富士通の自動翻訳、言語の壁低く(古今東西万博考)
1985年・つくば

1985年のつくば科学万博に、富士通は創立50周年記念事業の一環としてパビリオンを出展。目玉の一つが「富士通自動翻訳システム」だった。来場者が専用のペンで日本語の文章を入力すると、数秒から10秒ほどで英独仏の3カ国語に翻訳され、モニターに映し出された。当時としては先進的で大人も子どもも目を丸くした。
当時、一般に流通していた電訳機は、単語や文章を単純に外国語に置き換える方式。複数の訳語がある場合はうまく翻訳できないこともあり、構文が異なる言語への対応も困難だった。
これに対し、富士通が同万博の翻訳システムで採用したのは「ピボット方式」と呼ばれる。翻訳対象の文章にある各単語の意味、構文上の関係性などを記号化。いったん中間言語に置き換えた上で目的の言語に変換するため、多言語への対応も容易になった。
たとえば「うまい手があるよ」を英文にすると正解は「I have a good idea」。従来型だと「うまい=delicious」「手=hand」と単純に変換することもあったが、ピボット方式では「私に良い考えがある」という意味、構文を記号に置き換えた上で、的確に翻訳した。
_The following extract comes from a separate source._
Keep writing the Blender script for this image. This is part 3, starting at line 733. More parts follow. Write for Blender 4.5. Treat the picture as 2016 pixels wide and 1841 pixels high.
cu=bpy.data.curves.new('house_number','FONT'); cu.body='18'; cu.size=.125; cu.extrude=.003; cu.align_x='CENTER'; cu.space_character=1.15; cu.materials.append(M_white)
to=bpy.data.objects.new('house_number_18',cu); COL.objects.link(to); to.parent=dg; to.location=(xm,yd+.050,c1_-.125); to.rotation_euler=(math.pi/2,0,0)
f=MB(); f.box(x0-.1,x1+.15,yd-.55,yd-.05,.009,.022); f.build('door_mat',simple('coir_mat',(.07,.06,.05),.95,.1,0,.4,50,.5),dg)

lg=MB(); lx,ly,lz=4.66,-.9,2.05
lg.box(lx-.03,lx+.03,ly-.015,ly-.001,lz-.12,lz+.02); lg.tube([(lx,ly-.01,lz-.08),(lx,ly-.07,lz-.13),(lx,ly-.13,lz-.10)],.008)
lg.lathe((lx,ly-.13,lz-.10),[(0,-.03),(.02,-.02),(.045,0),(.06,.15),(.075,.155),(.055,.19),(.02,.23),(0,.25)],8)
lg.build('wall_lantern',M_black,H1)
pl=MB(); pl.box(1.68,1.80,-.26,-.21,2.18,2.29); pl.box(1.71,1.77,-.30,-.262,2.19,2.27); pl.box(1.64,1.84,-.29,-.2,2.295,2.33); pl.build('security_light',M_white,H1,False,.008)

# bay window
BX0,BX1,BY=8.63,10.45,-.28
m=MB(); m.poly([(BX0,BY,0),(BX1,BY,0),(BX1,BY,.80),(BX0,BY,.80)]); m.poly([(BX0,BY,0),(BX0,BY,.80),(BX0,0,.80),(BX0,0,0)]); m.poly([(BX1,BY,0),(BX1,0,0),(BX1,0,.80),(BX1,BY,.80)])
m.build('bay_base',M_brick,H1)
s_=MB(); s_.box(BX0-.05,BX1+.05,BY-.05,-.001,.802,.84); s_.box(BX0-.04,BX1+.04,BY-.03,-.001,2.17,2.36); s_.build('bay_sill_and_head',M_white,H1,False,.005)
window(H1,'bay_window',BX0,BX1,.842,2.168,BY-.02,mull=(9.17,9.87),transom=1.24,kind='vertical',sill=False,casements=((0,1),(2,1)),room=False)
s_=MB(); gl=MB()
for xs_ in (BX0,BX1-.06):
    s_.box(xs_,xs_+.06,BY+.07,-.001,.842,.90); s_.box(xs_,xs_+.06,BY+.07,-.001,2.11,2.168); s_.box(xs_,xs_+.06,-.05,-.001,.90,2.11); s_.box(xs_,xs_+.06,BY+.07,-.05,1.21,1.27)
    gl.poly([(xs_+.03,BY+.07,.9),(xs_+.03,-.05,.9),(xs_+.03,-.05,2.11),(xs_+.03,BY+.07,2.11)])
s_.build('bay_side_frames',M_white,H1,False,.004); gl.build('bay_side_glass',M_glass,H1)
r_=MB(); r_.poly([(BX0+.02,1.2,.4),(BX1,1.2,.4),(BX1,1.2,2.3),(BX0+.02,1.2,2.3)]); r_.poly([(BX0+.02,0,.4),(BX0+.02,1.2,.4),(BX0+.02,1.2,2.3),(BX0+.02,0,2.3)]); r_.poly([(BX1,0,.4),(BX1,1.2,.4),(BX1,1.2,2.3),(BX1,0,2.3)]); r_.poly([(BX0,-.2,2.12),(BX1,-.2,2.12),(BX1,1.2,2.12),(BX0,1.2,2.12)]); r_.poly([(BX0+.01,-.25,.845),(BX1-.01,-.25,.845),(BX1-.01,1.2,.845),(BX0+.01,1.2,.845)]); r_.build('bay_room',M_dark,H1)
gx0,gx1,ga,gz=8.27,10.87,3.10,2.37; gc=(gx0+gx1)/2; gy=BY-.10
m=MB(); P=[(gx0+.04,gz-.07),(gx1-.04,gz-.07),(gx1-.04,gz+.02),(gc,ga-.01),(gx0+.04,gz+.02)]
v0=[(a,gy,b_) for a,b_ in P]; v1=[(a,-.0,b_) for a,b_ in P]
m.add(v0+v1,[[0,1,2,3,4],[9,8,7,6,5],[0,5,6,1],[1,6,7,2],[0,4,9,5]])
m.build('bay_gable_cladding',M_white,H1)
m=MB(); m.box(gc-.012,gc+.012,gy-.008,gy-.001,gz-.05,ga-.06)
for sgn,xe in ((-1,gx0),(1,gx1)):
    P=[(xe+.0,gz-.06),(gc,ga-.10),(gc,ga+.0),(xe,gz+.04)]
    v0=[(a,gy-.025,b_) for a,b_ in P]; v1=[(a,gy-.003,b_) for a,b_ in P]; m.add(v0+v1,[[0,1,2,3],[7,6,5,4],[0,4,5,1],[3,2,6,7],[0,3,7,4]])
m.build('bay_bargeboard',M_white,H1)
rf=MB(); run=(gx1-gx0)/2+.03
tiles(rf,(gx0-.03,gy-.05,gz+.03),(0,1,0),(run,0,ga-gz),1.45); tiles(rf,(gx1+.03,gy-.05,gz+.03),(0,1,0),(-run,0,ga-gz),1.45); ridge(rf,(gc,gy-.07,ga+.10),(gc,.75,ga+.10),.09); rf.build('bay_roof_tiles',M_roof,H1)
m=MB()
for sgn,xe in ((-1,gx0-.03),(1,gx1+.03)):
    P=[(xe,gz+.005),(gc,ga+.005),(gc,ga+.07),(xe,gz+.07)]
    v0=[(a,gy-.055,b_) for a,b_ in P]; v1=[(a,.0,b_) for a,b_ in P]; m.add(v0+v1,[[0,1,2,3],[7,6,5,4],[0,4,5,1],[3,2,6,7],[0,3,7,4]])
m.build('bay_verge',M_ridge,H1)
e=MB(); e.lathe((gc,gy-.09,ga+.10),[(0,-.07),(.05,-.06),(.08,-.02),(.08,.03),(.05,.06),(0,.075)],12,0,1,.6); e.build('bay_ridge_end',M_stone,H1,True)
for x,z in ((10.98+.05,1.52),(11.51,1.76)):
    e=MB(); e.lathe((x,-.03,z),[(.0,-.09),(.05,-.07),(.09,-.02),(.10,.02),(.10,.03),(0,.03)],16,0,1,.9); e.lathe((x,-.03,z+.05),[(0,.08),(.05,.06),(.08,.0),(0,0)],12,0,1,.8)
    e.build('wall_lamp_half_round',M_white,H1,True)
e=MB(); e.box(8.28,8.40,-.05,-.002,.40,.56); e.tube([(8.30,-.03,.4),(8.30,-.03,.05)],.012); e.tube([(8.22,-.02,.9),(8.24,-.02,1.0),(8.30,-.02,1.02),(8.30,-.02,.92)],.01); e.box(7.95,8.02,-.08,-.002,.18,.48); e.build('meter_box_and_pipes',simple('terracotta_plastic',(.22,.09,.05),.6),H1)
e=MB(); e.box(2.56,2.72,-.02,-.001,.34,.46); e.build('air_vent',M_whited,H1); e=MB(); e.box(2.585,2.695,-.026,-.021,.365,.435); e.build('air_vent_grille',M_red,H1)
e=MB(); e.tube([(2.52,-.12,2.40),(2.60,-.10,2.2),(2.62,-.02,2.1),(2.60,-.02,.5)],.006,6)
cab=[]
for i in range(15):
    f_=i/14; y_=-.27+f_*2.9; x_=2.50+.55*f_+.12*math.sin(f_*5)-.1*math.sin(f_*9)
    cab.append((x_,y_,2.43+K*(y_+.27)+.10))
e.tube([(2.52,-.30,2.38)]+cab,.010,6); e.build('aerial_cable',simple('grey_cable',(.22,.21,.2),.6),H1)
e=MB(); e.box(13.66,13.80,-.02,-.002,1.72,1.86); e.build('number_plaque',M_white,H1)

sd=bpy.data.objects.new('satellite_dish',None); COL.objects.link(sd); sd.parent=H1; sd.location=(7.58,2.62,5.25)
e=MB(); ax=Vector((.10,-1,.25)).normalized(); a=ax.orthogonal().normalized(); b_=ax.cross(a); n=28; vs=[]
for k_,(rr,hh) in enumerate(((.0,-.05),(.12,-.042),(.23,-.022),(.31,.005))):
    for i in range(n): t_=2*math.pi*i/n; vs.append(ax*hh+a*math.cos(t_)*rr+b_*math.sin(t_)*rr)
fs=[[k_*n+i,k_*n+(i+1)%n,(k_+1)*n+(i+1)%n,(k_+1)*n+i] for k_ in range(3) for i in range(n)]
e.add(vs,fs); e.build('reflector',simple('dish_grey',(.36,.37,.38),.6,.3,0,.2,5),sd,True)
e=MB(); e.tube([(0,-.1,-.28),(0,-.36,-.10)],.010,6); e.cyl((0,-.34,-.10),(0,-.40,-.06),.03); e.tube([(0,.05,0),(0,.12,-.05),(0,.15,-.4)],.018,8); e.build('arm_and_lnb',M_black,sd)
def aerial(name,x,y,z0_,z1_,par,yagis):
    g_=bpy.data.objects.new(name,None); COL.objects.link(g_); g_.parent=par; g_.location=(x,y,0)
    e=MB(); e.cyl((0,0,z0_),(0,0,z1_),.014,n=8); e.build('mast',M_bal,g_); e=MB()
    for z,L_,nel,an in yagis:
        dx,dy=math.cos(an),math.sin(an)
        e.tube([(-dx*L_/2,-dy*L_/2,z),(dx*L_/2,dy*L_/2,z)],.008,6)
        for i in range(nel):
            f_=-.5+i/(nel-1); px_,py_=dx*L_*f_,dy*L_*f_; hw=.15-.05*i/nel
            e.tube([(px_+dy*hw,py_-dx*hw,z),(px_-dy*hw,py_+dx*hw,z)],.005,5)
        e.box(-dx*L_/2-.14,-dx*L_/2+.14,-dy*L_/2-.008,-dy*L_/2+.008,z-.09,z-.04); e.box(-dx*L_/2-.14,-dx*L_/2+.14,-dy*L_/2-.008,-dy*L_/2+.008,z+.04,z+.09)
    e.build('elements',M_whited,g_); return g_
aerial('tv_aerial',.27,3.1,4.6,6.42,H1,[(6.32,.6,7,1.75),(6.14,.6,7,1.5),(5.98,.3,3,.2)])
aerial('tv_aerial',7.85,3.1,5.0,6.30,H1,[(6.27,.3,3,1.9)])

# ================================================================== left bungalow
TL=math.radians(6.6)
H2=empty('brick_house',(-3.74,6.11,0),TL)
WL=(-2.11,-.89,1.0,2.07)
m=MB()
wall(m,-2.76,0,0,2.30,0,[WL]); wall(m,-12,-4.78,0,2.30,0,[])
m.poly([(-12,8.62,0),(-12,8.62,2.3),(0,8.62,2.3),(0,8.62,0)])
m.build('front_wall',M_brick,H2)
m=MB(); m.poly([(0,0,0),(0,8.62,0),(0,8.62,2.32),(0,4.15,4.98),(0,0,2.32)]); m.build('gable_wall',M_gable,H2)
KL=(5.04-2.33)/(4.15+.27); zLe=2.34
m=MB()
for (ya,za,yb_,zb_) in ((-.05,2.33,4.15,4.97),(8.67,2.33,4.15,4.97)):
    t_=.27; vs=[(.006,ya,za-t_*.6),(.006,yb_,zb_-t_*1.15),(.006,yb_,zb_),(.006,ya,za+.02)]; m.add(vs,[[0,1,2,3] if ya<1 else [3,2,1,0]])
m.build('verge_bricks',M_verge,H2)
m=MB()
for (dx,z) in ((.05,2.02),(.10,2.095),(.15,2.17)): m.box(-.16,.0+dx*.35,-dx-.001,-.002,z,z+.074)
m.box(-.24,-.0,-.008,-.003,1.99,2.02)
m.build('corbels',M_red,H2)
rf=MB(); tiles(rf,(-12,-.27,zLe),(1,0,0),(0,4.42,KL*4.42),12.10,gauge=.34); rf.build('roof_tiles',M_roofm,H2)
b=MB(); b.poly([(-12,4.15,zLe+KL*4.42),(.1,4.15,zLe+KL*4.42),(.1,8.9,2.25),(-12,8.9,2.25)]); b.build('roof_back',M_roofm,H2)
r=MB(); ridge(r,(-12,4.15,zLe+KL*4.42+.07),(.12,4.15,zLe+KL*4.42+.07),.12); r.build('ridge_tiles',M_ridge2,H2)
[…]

これらの変換ルールの整備には専門家の力が必要で、開発コストが大きな壁だったが、現在はAI(人工知能)によるディープラーニング(深層学習)で翻訳の精度を高めている。ここ数年の進化は日進月歩。スマートフォン用の翻訳アプリや携帯翻訳機も使いやすくなった。
2025年の国際博覧会(大阪・関西万博)では海外から約350万人の来場を見込む。「言葉の壁」が今よりさらに低くなり、楽しげな会話が飛び交う光景を期待したい。